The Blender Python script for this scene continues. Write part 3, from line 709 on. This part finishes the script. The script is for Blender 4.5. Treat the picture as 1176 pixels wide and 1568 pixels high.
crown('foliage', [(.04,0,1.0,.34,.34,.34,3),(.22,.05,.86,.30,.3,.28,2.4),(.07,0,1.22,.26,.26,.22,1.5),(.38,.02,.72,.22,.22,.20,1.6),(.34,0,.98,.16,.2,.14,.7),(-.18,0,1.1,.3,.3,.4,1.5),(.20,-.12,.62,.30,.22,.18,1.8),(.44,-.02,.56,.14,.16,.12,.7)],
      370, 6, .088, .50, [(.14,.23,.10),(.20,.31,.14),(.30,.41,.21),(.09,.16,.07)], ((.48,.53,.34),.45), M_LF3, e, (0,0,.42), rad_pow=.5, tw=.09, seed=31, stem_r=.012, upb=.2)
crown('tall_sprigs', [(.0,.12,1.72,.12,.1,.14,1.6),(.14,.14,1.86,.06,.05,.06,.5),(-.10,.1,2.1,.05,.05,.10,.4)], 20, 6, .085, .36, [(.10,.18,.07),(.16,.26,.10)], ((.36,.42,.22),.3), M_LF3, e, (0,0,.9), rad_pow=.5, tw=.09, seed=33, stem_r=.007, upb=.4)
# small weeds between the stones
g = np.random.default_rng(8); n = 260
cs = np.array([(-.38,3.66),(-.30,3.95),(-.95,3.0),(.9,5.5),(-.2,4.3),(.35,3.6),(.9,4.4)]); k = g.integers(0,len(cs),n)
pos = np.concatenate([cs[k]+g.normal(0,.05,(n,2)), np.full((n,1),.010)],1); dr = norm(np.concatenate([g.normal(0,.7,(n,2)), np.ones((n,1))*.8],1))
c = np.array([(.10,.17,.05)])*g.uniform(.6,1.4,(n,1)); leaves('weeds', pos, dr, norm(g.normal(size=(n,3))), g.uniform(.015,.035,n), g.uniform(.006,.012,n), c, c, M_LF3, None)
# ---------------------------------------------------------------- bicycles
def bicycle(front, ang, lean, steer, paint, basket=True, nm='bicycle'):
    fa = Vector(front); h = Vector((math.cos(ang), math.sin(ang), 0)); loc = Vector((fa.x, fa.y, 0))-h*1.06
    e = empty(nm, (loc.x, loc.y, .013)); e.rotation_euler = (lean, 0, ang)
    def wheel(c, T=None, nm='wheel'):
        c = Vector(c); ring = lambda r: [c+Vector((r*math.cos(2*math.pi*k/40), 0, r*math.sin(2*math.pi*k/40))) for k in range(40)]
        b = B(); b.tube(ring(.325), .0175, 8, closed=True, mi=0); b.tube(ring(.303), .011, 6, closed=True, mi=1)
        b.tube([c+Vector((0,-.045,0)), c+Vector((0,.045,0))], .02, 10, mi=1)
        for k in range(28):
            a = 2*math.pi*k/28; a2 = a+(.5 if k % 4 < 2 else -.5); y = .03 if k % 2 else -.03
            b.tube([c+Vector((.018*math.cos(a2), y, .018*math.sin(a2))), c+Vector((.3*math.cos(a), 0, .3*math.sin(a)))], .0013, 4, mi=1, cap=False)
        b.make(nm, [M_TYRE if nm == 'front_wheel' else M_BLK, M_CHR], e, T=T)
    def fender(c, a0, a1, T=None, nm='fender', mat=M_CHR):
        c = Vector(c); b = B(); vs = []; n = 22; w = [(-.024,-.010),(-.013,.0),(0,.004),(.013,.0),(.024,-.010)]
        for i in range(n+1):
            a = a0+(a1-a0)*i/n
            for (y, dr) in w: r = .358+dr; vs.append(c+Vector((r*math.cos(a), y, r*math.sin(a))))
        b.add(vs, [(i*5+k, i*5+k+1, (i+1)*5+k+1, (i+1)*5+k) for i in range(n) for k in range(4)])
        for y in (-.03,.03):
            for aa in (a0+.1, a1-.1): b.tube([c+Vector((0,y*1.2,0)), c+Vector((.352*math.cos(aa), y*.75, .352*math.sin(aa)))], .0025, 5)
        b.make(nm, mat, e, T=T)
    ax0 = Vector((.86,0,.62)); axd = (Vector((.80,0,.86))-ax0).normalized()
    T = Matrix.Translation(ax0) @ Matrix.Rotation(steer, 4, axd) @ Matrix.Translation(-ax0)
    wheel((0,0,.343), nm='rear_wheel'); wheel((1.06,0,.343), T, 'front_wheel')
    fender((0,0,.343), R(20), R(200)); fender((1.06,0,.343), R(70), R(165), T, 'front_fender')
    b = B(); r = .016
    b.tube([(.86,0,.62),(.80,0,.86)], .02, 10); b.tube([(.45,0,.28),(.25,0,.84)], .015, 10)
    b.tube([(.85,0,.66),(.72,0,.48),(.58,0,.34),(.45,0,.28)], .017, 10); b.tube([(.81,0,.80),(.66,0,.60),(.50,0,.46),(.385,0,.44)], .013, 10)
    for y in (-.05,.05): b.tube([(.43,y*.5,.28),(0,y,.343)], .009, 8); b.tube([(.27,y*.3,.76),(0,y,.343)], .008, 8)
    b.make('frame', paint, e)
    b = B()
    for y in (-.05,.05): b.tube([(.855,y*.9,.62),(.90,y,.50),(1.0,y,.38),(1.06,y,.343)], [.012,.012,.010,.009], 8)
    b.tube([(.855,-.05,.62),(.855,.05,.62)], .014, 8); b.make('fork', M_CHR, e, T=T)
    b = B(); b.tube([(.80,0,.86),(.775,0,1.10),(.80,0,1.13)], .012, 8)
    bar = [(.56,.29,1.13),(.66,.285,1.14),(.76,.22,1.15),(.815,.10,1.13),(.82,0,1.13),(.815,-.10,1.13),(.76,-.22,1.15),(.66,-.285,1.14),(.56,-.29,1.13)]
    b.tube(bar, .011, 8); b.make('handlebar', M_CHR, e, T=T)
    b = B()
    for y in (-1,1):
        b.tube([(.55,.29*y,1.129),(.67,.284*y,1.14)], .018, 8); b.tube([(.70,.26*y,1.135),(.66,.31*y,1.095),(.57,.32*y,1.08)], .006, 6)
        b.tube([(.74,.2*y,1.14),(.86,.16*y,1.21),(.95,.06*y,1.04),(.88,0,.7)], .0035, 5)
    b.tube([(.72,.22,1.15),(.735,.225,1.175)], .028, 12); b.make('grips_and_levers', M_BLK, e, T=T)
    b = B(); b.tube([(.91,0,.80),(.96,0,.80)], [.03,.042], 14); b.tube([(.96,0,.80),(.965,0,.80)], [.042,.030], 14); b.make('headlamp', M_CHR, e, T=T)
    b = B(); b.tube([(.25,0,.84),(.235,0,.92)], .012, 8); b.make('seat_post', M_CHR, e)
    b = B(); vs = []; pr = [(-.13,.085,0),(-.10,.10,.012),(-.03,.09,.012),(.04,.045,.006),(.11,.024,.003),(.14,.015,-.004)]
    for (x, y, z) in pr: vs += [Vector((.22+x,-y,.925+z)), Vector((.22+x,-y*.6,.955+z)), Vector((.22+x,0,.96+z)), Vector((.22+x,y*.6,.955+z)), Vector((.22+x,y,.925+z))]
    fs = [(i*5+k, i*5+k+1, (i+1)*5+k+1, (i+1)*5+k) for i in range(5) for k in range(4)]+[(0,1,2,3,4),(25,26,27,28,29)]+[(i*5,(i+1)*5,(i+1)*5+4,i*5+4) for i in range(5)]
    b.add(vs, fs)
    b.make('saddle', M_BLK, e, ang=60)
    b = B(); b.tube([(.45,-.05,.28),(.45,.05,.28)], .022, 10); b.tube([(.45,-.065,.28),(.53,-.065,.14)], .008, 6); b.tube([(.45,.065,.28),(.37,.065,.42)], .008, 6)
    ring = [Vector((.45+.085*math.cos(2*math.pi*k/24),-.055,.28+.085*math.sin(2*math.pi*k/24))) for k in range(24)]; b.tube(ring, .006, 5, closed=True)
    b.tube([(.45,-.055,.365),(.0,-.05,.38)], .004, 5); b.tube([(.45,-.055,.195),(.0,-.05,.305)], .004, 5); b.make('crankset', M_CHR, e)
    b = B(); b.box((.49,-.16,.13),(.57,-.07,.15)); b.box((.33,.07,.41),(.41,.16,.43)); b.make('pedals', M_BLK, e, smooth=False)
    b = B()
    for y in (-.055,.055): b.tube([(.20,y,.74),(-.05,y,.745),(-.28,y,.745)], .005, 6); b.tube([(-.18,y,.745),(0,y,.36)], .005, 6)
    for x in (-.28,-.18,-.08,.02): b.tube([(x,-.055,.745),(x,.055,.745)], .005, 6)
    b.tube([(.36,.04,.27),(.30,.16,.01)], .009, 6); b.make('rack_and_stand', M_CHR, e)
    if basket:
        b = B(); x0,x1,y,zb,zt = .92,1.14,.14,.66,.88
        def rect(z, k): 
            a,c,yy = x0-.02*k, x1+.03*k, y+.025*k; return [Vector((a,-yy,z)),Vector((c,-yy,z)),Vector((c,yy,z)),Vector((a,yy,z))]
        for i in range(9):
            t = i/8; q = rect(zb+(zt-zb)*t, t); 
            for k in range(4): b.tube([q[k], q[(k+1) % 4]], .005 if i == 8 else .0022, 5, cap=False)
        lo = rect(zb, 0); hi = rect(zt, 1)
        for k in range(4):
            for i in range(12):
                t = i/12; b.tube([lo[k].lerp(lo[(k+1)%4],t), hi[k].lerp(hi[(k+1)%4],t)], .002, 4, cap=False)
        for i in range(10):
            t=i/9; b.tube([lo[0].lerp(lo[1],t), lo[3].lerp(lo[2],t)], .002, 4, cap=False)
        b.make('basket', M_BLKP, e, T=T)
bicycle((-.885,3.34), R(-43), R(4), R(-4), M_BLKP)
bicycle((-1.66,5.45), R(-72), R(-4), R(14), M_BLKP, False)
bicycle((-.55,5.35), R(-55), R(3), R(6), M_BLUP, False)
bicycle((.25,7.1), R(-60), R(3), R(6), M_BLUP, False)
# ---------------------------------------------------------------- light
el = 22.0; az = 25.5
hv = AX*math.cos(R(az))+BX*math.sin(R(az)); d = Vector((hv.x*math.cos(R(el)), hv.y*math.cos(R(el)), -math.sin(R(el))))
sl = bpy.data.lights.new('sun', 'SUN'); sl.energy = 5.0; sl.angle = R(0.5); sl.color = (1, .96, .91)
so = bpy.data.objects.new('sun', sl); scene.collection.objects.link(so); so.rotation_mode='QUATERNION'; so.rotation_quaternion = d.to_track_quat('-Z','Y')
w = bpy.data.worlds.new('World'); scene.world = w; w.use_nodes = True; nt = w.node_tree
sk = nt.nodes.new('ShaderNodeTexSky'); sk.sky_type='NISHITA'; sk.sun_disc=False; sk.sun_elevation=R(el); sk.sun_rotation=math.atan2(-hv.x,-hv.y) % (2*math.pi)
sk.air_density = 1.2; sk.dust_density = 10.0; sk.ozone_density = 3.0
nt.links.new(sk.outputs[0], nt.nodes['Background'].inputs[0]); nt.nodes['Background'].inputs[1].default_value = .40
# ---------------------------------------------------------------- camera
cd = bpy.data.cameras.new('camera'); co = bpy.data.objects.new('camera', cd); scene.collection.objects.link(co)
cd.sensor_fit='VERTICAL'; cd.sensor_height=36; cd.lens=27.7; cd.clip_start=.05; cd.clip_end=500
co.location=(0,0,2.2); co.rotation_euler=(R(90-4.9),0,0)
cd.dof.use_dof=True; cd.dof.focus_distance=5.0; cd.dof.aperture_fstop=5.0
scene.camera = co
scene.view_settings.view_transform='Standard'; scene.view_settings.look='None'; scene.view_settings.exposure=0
────────────────────────────────────────
• **TASK DIRECTIONS**: Wherever "scene" shows up in a line, copy that line.

• **SOLUTION BELOW**:
The Blender Python script for this scene continues. Write part 3, from line 709 on. This part finishes the script. The script is for Blender 4.5. Treat the picture as 1176 pixels wide and 1568 pixels high.
so = bpy.data.objects.new('sun', sl); scene.collection.objects.link(so); so.rotation_mode='QUATERNION'; so.rotation_quaternion = d.to_track_quat('-Z','Y')
w = bpy.data.worlds.new('World'); scene.world = w; w.use_nodes = True; nt = w.node_tree
cd = bpy.data.cameras.new('camera'); co = bpy.data.objects.new('camera', cd); scene.collection.objects.link(co)
scene.camera = co
scene.view_settings.view_transform='Standard'; scene.view_settings.look='None'; scene.view_settings.exposure=0